Sidonis continue d'explorer la fabuleuse filmographie de Mario Bava. Une excellente initiative d'autant plus que si L'Ile de l'épouvante ou le trop méconnu Les Chiens enragés sont bien signés de son nom, l'histoire est un peu plus complexe pour ce qui est des Vampires. Il était donc temps de rendre à Mario ce qui appartient à Mario.

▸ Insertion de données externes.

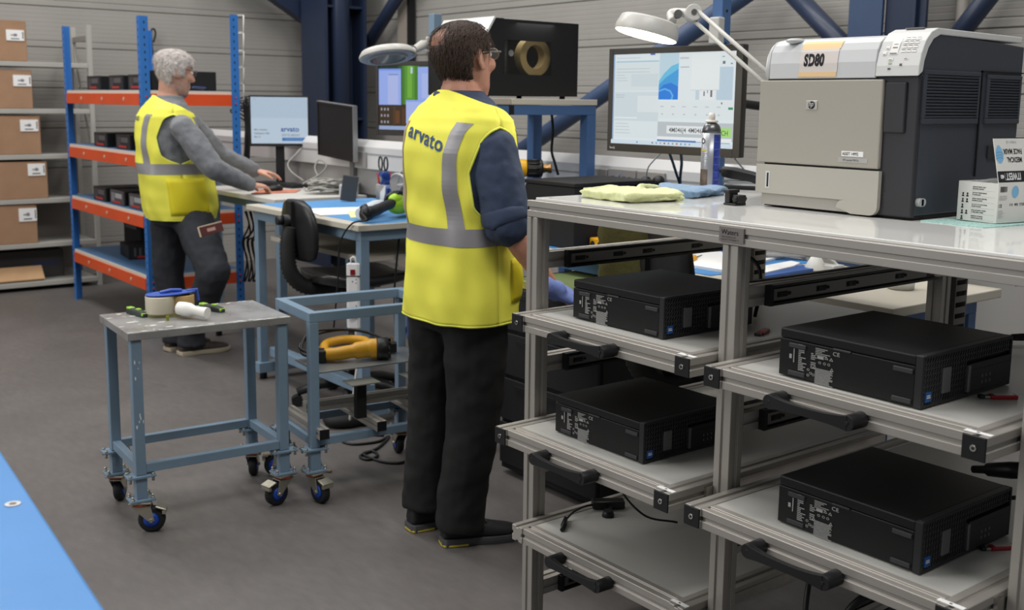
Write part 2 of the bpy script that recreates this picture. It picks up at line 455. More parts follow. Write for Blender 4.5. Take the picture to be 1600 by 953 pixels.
# drawers
M_cap = mat('black_end_cap', (24, 24, 27), 0.4)
def drawer(yl, yr, xf, z, caps=(True, True), label=None):
    L = 0.80; w = PW
    dr = MB(); dr.bb((xf + w * 0.9, yl - w + 0.002, z - 0.008), (xf + L, yr + w - 0.002, z - 0.0015))
    dr = ob('drawer', dr, M_tray, rack, world=True, label=label)
    inv = (wmat(rack)).inverted()
    def sub(name, mb, mats, **k):
        mb.xf(inv); return ob(name, mb, mats, dr, **k)
    for ys, nm in ((yl - w / 2, 'side_bar'), (yr + w / 2, 'side_bar')):
        m = MB(); profile_bar(m, (xf, ys, z - w / 2), (xf + L, ys, z - w / 2), w=w); sub(nm, m, M_alu, bevel=0.0012, seg=1)
    m = MB(); profile_bar(m, (xf + w / 2 + 0.003, yl - w, z - w / 2), (xf + w / 2 + 0.003, yr + w, z - w / 2), w=w); sub('front_bar', m, M_alu, bevel=0.0012, seg=1)
    for cflag, ys in zip(caps, (yl - w / 2, yr + w / 2)):
        if cflag:
            m = MB(); m.bb((xf - 0.004, ys - w / 2, z - w), (xf, ys + w / 2, z)); sub('end_cap', m, M_cap, bevel=0.0015)
            m = MB(); m.cyl((xf - 0.006, ys, z - w / 2), (xf - 0.004, ys, z - w / 2), 0.0058, n=14); m.cyl((xf - 0.0064, ys, z - w / 2), (xf - 0.006, ys, z - w / 2), 0.003, n=6, m=1); sub('screw', m, [M_steel, M_ink])
    # handle: two stubs and a grip bar
    yc = (yl + yr) / 2 + 0.02; hw = 0.088; zc = z - w * 0.62
    m = MB()
    for s in (1, -1):
        m.cyl((xf + 0.004, yc + s * hw, zc), (xf - 0.042, yc + s * hw, zc), 0.0155, 0.0145, n=18)
    g = []
    for k in range(13):
        f = -1 + k / 6; yy = yc - f * hw; hh = 0.0085 + 0.006 * abs(f) ** 3; bow = 0.006 * (1 - f * f)
        g.append([Vector((xf - 0.043 - bow * 0.6, yy, zc - hh)), Vector((xf - 0.028 - bow, yy, zc - hh)), Vector((xf - 0.028 - bow, yy, zc + hh - 0.001)), Vector((xf - 0.043 - bow * 0.6, yy, zc + hh))])
    m.loft(g, True, smooth=False)
    for s in (1, -1):
        m.cyl((xf - 0.0425, yc + s * hw, zc), (xf - 0.0435, yc + s * hw, zc), 0.004, n=8)
    sub('handle', m, M_black, bevel=0.002, label='black plastic grip handle')
    # small paper label on the right front corner
    m = MB(); m.bb((xf + 0.012, yr + 0.002, z), (xf + 0.024, yr + 0.05, z + 0.0006)); m.bb((xf + 0.016, yr + 0.024, z + 0.0006), (xf + 0.020, yr + 0.029, z + 0.0009), m=1); sub('paper_label', m, [M_paper, M_ink])
    # steel inner slides on the outer sides
    for ys, s in ((yl, 1), (yr, -1)):
        m = MB(); m.bb((xf + 0.12, ys, z - w * 0.5 - 0.012), (xf + L, ys + s * 0.005, z - w * 0.5 + 0.012)); m.bb((xf + 0.11, ys, z - w * 0.5 - 0.016), (xf + 0.13, ys + s * 0.008, z - w * 0.5 + 0.016)); sub('inner_slide', m, M_steel)
    return dr
DL = (2.172, 1.553); DR = (1.497, 0.877)
drawer(DL[0], DL[1], 1.706, ROWS[0], label='top left drawer, pulled out a little')
drawer(DL[0], DL[1], 1.655, ROWS[1], label='middle left drawer, pulled further out')
drawer(DL[0], DL[1], 1.712, ROWS[2], caps=(False, False), label='empty lower left drawer with open profile ends')
drawer(DR[0], DR[1], 1.690, ROWS[0], label='upper right drawer')
drawer(DR[0], DR[1], 1.645, ROWS[1], label='lower right drawer, pulled further out')
# ------------------------------------------------------------------ desktop computers
M_pc = mat('pc_steel', (20, 20, 21), 0.48, noise=0.08, nscale=30, spec=0.3)
M_pcb = mat('pc_bezel', (30, 30, 32), 0.5)
M_foot = mat('pc_foot', (52, 52, 54), 0.7)
M_badge = mat('pc_badge', (118, 119, 120), 0.35, 0.6)
M_bluest = mat('blue_sticker', (28, 84, 148), 0.4, noise=0.2, nscale=60)
M_print = mat('label_print', (158, 158, 156), 0.8)
PCW, PCH = 0.315, 0.1
def make_pc(label, loc, rz=0.0, group=None, detail=True):
    t = thing('desktop_computer', label, 'computer', loc, rz, group)
    a = PCW / 2; h = PCH
    m = MB(); m.bb((-a + 0.0015, -a + 0.012, 0.003), (a, a, h - 0.021)); ob('chassis', m, M_pc, t, bevel=0.002)
    m = MB(); m.bb((-a, -a + 0.010, h - 0.0195), (a, a - 0.002, h)); ob('top_cover', m, M_pc, t, bevel=0.003)
    # front bezel, facing -y: outer rim, recessed dark plate, slanted grille bars
    m = MB(); y0 = -a - 0.004; y1 = -a + 0.012
    m.bb((-a, y0, 0.002), (-a + 0.007, y1, h)); m.bb((a - 0.006, y0, 0.002), (a, y1, h))
    m.bb((-a + 0.007, y0, h - 0.006), (a - 0.006, y1, h)); m.bb((-a + 0.007, y0, 0.002), (a - 0.006, y1, 0.009))
    m.bb((-a + 0.007, y1 - 0.004, 0.009), (a - 0.006, y1, h - 0.006))
    bz = ob('bezel', m, M_pcb, t, bevel=0.0012, seg=1)
    g = MB(); k = 0; x = -a - 0.01
    xs, xe, zs, ze = -a + 0.007, a - 0.006, 0.009, h - 0.006
    xm = -a + 0.155; zm = h - 0.033
    while x < xe:
        def slant(za, zb, lo, hi):
            s = 0.42
            p = [(x + s * (zb - za) * 0, za), (x + 0.0032, za), (x + 0.0032 + s * (zb - za), zb), (x + s * (zb - za), zb)]
            if p[0][0] < lo or p[2][0] > hi: return
            q = [Vector((u, y0 + 0.001, v)) for u, v in p]; g.prism(q, (0, 0, 0), (0, 0.008, 0))
        for i in range(8):
            za = zs + i * (ze - zs) / 8; zb = za + (ze - zs) / 8
            slant(za, zb, xs, xe if za >= zm - 0.004 else xm)
        x += 0.0085
    for i in range(1, 8):
        z = zs + i * (ze - zs) / 8
        g.bb((xs, y0 + 0.002, z - 0.0009), (xe if z > zm else xm, y0 + 0.009, z + 0.0009))
    ob('grille', g, mat('grille_grey', (50, 50, 52), 0.45), bz)
    m = MB(); m.bb((xs, y1 - 0.006, zs), (xe, y1 - 0.0042, ze)); ob('grille_back', m, M_matte, bz)
    m = MB(); m.bb((xm + 0.004, y0 - 0.0005, 0.009), (xe, y1, zm - 0.003)); m.bb((xm + 0.01, y0 - 0.0012, zm - 0.016), (xe - 0.004, y0, zm - 0.015))
    for i in range(3):
        for k2 in range(2): m.bb((xm + 0.05 + i * 0.014, y0 - 0.0012, 0.020 + k2 * 0.012), (xm + 0.053 + i * 0.014, y0, 0.026 + k2 * 0.012), 1)
    ob('drive_panel', m, [M_pcb, M_badge], bz, bevel=0.0008, seg=1)
    m = MB(); m.bb((xm - 0.004, y0 - 0.004, 0.011), (xm + 0.003, y1, zm - 0.004)); ob('ridge', m, M_badge, bz, bevel=0.001)
    m = MB(); m.bb((-a + 0.066, y0 - 0.002, 0.022), (-a + 0.093, y0 + 0.003, h - 0.031)); ob('badge_plate', m, M_badge, bz, bevel=0.001)
    m = MB(); m.bb((-a + 0.013, y0 - 0.001, 0.013), (-a + 0.031, y0 + 0.002, 0.031)); m.bb((-a + 0.016, y0 - 0.0015, 0.024), (-a + 0.027, y0 - 0.001, 0.0255), 1); m.bb((-a + 0.016, y0 - 0.0015, 0.02), (-a + 0.028, y0 - 0.001, 0.022), 1)
    ob('sticker', m, [M_bluest, M_wink], bz)
    if detail:
        m = MB()
        for ys in (-a + 0.036, a - 0.045):
            for z in (0.012, h - 0.032): m.bb((-a - 0.002, ys - 0.02, z - 0.0045), (-a + 0.003, ys + 0.02, z + 0.0045))
        m.bb((-a - 0.0012, -0.01, h - 0.024), (-a + 0.003, 0.03, h - 0.02))
        ob('foot_pads', m, M_foot, t, bevel=0.001, seg=1, kind='stuff')
        # printed regulatory label on the side facing -x: origin at the rear top
        R = random.Random(3); m = MB(); xx = -a - 0.0003
        def r(y0_, z0_, w, hh): m.quad((xx, y0_, z0_), (xx, y0_ - w, z0_), (xx, y0_ - w, z0_ - hh), (xx, y0_, z0_ - hh))
        Y = a - 0.048; Zt = h - 0.027
        for i in range(15):
            r(Y, Zt - i * 0.0036, R.uniform(0.004, 0.016), 0.0018)
        for i in range(9):
            if i not in (4,): r(Y - 0.024, Zt - 0.012 - i * 0.0036, R.uniform(0.003, 0.012), 0.0018)
        for i in range(5):
            w = R.uniform(0.012, 0.03); r(Y - 0.032, Zt - i * 0.0032, w, 0.0014)
        r(Y - 0.036, Zt - 0.015, 0.012, 0.0055)
        for i in range(13):
            r(Y - 0.033, Zt - 0.040 - i * 0.00245, R.uniform(0.026, 0.034), 0.0014)
        r(Y - 0.026, Zt - 0.073, 0.020, 0.001); r(Y - 0.05, Zt - 0.074, 0.016, 0.001); r(Y - 0.072, Zt - 0.075, 0.003, 0.002)
        for cx, cz in ((0.053, 0.016), (0.062, 0.017), (0.032, 0.038), (0.064, 0.037)):
            s = 0.0036; y_ = Y - cx; z_ = Zt - cz
            P = [Vector((xx, y_, z_ + s)), Vector((xx, y_ - s, z_ - s * 0.8)), Vector((xx, y_ + s, z_ - s * 0.8))]; c = sum(P, Vector()) / 3; Q = [c + (p - c) * 0.5 for p in P]
            for i in range(3): m.quad(P[i], P[(i + 1) % 3], Q[(i + 1) % 3], Q[i])
        for cx, cz in ((0.041, 0.028), (0.050, 0.028), (0.058, 0.028), (0.02, 0.047), (0.025, 0.053), (0.03, 0.055), (0.02, 0.058)):
            y_ = Y - cx; z_ = Zt - cz; n = 10; ro, ri = 0.0026, 0.0017
            for i in range(n):
                a0, a1 = 2 * pi * i / n, 2 * pi * (i + 1) / n
                m.quad(*[Vector((xx, y_ + rr * cos(aa), z_ + rr * sin(aa))) for rr, aa in ((ro, a0), (ro, a1), (ri, a1), (ri, a0))])
        r(a - 0.026, 0.05, 0.006, 0.009); r(a - 0.036, 0.062, 0.0022, 0.028)
        tm = text_mb('CE', 0.011, bold=0.0001); tm.xf(frame_m(Vector((xx, Y - 0.064, Zt - 0.008)), (0, -1, 0), (0, 0, 1))); m.join(tm)
        m.v = [Vector((p.x, Y - (Y - p.y) * 1.24, p.z)) if p.y < Y + 1e-6 else p for p in m.v]
        ob('label_print', m, M_print, t)
    return t
def on(z): return z - 0.0015
make_pc('black desktop computer on the top left drawer of the aluminium rack', (1.795 + 0.157, 1.725 + 0.157, on(ROWS[0])))
make_pc('black desktop computer on the middle left drawer, below the topmost left one', (1.748 + 0.157, 1.725 + 0.163, on(ROWS[1])))
make_pc('black desktop computer on the upper right drawer, red memory stick to its right', (1.752 + 0.157, 1.040 + 0.159, on(ROWS[0])))
make_pc('black desktop computer on the lower right drawer, lowest at right', (1.722 + 0.157, 1.003 + 0.157, on(ROWS[1])))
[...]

Premier film fantastique italien d'après-guerre, le genre étant interdit sous Mussolini, Les Vampires reste un cas à part. Après quinze jours de tournage, son réalisateur, Riccardo Freda, décide de se barrer du set en claquant la porte et en laissant le film en plan. C'est donc son directeur de la photographie, Mario Bava, qui a la lourde tâche de réaliser la moitié du film restant en... deux jours. Truquiste de génie, Bava livrera finalement, clés en main, un classique du genre, prouvant ainsi l'importance qu'il aura par la suite dans le cinéma. Si l'influence du gothique est bien palpable à l'écran, il se mélange à un autre héritage, celui du néo-réalisme, et c'est ainsi que les thématiques restent contemporaines jusque dans leur traitement et que le film n'a pas pris une ride. Ce qui est assez marrant pour un film évoquant la jeunesse éternelle. D'ailleurs, c'est en changeant la flotte de la Fontaine de Jouvence que le film prend ses lettres de noblesse, réinventant un mythe en utilisant l'évolution de la science comme le fera quatre ans plus tard Franju pour Les yeux sans Visage. Que ce soit par la présence d'un journaliste qui enquête malgré l'ordre de ses supérieurs à l'intervention, par exemple, de la police scientifique, tous les éléments repris pendant les décennies à venir dans les thrillers sont déjà là.
Si le prétexte fantastique du film est influencé par les moeurs douteux de la Comtesse Bathory, c'est avant tout une histoire d'amour passionnée mais à sens unique qui guide le récit. C'est pourquoi le film doit également beaucoup au charisme de sa comédienne principale aux deux visages, Gianna Maria Canale, qui nous a quitté cette année et qui était alors la compagne de Freda dans la vie (Non, seulement il se tire du tournage mais en plus, il se tape la star. Bravo). A l'image, même sa transformation physique, superbe jeu de lumière de Bava qui imposa le noir et blanc du film, est encore saisissante plus de cinquante après. Le tout, dans les décors somptueux signés Beni Montresor. Les Vampires, classique intemporel sur les ravages du temps, marque donc le début de ce que sera la relation Freda / Bava puisque notre dévoué Mario devra à nouveau remplacer son caractériel metteur en scène sur Caltiki, le monstre immortel en 1959 mais surtout les prémices de ce que sera la force du cinéma de Bava quand ce dernier s'émancipera pour signer enfin de son nom ses films, en commençant par le cultissime Le Masque du Démon.